Corriere della Sera 06/09/15
Nathania Zevi
Caro direttore, mi chiamo Nathania Zevi
e ho trent’anni. Faccio, non senza difficoltà e imprevisti, il
lavoro che amo, ho un figlio, una famiglia allargata e molti altri
sogni. Circa otto anni fa ho trascorso un semestre universitario a
Madrid nell’ambito del programma Erasmus. Mesi meravigliosi. Notti
brave, incontri con colleghi provenienti da ogni Paese europeo,
voglia di conoscersi, confrontarsi, parlare l’uno la lingua
dell’altro. Un’esperienza unica, che ritengo cruciale nella
formazione della mia coscienza e della mia identità. Ebbene,
direttore, di fronte alle immagini sconvolgenti quanto quotidiane
delle nostre coste, dei nostri mari, dei nostri bambini che affogano
con le mani fredde e il cuore gelato non posso fare a meno di
chiedermi: in che modo siamo stati cresciuti per essere la
«generazione Erasmus»? A cosa sono serviti gli «appartamenti
spagnoli»? Per quale scopo e con quale obiettivo abbiamo stanziato i
fondi necessari a mandarci, giovani e pieni di speranza, in Europa?

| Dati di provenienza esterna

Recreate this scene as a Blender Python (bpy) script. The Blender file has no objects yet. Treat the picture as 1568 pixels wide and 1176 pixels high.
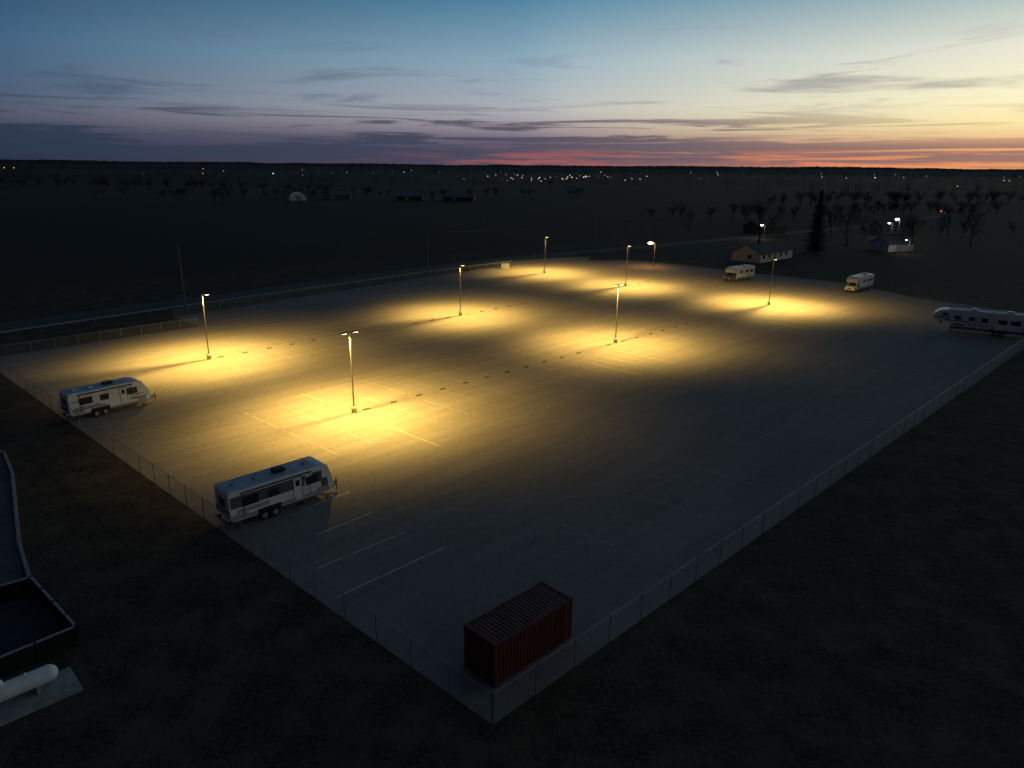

Abbiamo forse investito tanto per trovarci oggi a essere cittadini e
attori di un’ Europa insensibile, ipocrita, chiusa, razzista e in
taluni casi forse assassina? Siamo davvero andati solo per poi
raccontare agli amici a casa delle tapas mangiate, dei troppi
cocktail bevuti o delle nostre avventure amorose internazionali? Cosa
facciamo oggi delle lingue che abbiamo imparato? E cosa con gli amici
ungheresi o inglesi che sentiamo via Skype o andiamo a trovare con
aerei low cost? Cosa ne è di tutta questa ricchezza? È il momento
di decidere se siamo un fallimento o rappresentiamo un’opportunità.
Nel primo caso, appurata la nostra incapacità di essere generazione
ponte e veicolo di un’Europa funzionante, non sarebbe meglio
devolvere i fondi che il programma Erasmus e altri affini non hanno
saputo sfruttare per creare una generazione europea degna di questo
nome a chi ne ha più bisogno? Chi dice che la mia generazione sta
solo subendo questa situazione sbaglia. A trent’anni o sei parte
della soluzione o sei il problema. La mia religione, ebraica, impone
di aiutare i nostri vicini. La nostra storia di perseguitati,
migranti, profughi, ci guida a una memoria che deve diventare azione.
Se quindi — come spero — la nostra esperienza europea vale
qualcosa; come trentenne, madre, ebrea, ma soprattutto come
individuo, desidero agire e mi aspetto che anche il nostro governo, i
nostri rappresentanti europei e il nostro presidente Matteo Renzi,
nella sua posizione istituzionale, generazionale, ma anche come
padre, cattolico e individuo ci guidi nel trasformare le nostre
azioni individuali (l’Italia è patria di populismi e razzismi ma
anche di generosità infinite) in un grande movimento generazionale.
È il nostro momento, altrimenti l’Erasmus e l’Europa senza
confini non hanno avuto e non hanno alcun significato.